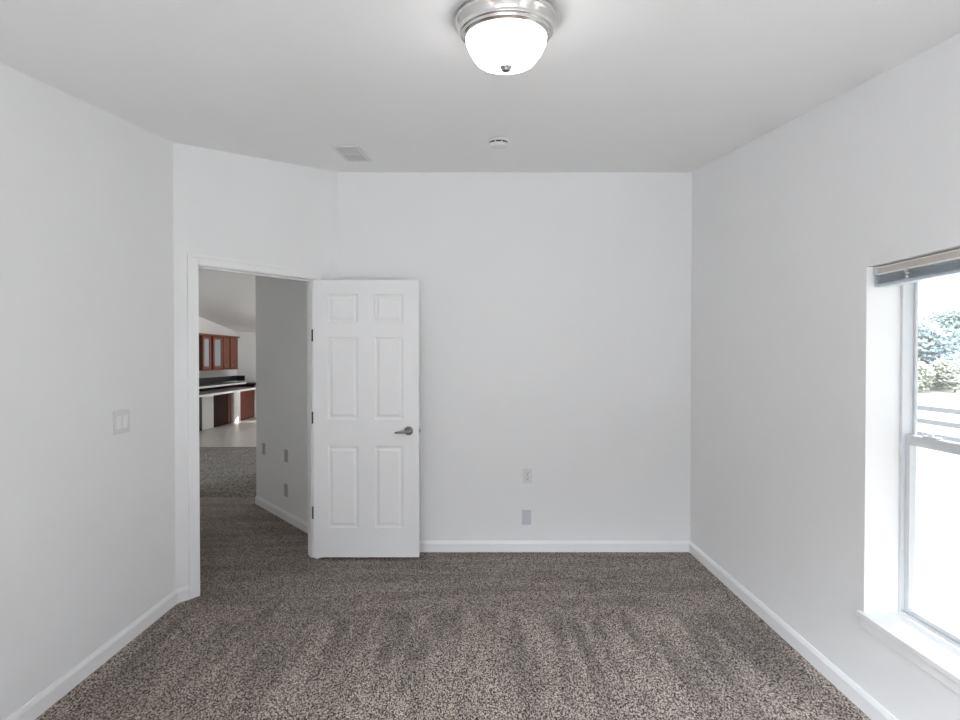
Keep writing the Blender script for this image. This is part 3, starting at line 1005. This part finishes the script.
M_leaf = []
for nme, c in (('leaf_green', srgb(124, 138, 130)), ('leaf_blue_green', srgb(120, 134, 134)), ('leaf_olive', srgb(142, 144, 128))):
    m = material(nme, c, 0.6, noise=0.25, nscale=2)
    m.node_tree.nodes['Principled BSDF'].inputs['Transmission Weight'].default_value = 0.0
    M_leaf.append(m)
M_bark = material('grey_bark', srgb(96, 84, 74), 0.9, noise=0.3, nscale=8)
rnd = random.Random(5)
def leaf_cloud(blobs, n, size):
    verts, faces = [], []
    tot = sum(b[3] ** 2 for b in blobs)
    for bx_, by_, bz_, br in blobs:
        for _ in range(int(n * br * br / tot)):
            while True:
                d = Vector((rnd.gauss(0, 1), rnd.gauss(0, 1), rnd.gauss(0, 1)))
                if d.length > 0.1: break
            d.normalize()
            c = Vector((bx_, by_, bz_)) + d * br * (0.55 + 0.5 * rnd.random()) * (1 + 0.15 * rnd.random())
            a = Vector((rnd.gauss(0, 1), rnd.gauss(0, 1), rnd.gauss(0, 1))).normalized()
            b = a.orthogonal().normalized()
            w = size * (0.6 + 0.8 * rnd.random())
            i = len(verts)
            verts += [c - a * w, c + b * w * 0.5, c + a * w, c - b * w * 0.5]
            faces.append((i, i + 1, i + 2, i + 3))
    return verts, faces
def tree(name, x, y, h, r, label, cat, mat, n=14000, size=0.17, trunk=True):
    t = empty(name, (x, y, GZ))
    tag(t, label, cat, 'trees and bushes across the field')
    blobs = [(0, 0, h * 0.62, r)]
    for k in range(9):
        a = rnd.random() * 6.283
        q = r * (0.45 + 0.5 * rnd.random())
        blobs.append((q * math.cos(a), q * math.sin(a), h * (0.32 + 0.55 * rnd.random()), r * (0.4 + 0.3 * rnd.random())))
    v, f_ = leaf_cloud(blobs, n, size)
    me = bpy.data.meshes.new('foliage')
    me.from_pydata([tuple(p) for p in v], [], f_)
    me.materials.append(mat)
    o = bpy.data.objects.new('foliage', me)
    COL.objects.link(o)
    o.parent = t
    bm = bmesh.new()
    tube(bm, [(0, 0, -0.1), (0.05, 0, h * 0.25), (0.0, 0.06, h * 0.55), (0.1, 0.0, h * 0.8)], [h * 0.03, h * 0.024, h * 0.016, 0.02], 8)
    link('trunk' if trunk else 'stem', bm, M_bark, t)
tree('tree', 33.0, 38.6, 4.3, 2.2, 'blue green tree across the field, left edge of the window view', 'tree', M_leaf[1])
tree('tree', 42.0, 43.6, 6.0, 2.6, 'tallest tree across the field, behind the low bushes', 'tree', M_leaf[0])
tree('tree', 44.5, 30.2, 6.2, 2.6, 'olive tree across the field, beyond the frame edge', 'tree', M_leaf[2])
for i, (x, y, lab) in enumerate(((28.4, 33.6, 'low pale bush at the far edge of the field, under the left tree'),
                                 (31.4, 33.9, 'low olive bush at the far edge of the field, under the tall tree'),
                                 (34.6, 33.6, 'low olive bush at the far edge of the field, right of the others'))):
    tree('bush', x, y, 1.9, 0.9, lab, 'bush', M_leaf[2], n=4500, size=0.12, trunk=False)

___

• [What is required]: Repeat the full listing above exactly, with no pictures in the copy.

• [Task output]:
Keep writing the Blender script for this image. This is part 3, starting at line 1005. This part finishes the script.
M_leaf = []
for nme, c in (('leaf_green', srgb(124, 138, 130)), ('leaf_blue_green', srgb(120, 134, 134)), ('leaf_olive', srgb(142, 144, 128))):
    m = material(nme, c, 0.6, noise=0.25, nscale=2)
    m.node_tree.nodes['Principled BSDF'].inputs['Transmission Weight'].default_value = 0.0
    M_leaf.append(m)
M_bark = material('grey_bark', srgb(96, 84, 74), 0.9, noise=0.3, nscale=8)
rnd = random.Random(5)
def leaf_cloud(blobs, n, size):
    verts, faces = [], []
    tot = sum(b[3] ** 2 for b in blobs)
    for bx_, by_, bz_, br in blobs:
        for _ in range(int(n * br * br / tot)):
            while True:
                d = Vector((rnd.gauss(0, 1), rnd.gauss(0, 1), rnd.gauss(0, 1)))
                if d.length > 0.1: break
            d.normalize()
            c = Vector((bx_, by_, bz_)) + d * br * (0.55 + 0.5 * rnd.random()) * (1 + 0.15 * rnd.random())
            a = Vector((rnd.gauss(0, 1), rnd.gauss(0, 1), rnd.gauss(0, 1))).normalized()
            b = a.orthogonal().normalized()
            w = size * (0.6 + 0.8 * rnd.random())
            i = len(verts)
            verts += [c - a * w, c + b * w * 0.5, c + a * w, c - b * w * 0.5]
            faces.append((i, i + 1, i + 2, i + 3))
    return verts, faces
def tree(name, x, y, h, r, label, cat, mat, n=14000, size=0.17, trunk=True):
    t = empty(name, (x, y, GZ))
    tag(t, label, cat, 'trees and bushes across the field')
    blobs = [(0, 0, h * 0.62, r)]
    for k in range(9):
        a = rnd.random() * 6.283
        q = r * (0.45 + 0.5 * rnd.random())
        blobs.append((q * math.cos(a), q * math.sin(a), h * (0.32 + 0.55 * rnd.random()), r * (0.4 + 0.3 * rnd.random())))
    v, f_ = leaf_cloud(blobs, n, size)
    me = bpy.data.meshes.new('foliage')
    me.from_pydata([tuple(p) for p in v], [], f_)
    me.materials.append(mat)
    o = bpy.data.objects.new('foliage', me)
    COL.objects.link(o)
    o.parent = t
    bm = bmesh.new()
    tube(bm, [(0, 0, -0.1), (0.05, 0, h * 0.25), (0.0, 0.06, h * 0.55), (0.1, 0.0, h * 0.8)], [h * 0.03, h * 0.024, h * 0.016, 0.02], 8)
    link('trunk' if trunk else 'stem', bm, M_bark, t)
tree('tree', 33.0, 38.6, 4.3, 2.2, 'blue green tree across the field, left edge of the window view', 'tree', M_leaf[1])
tree('tree', 42.0, 43.6, 6.0, 2.6, 'tallest tree across the field, behind the low bushes', 'tree', M_leaf[0])
tree('tree', 44.5, 30.2, 6.2, 2.6, 'olive tree across the field, beyond the frame edge', 'tree', M_leaf[2])
for i, (x, y, lab) in enumerate(((28.4, 33.6, 'low pale bush at the far edge of the field, under the left tree'),
                                 (31.4, 33.9, 'low olive bush at the far edge of the field, under the tall tree'),
                                 (34.6, 33.6, 'low olive bush at the far edge of the field, right of the others'))):
    tree('bush', x, y, 1.9, 0.9, lab, 'bush', M_leaf[2], n=4500, size=0.12, trunk=False)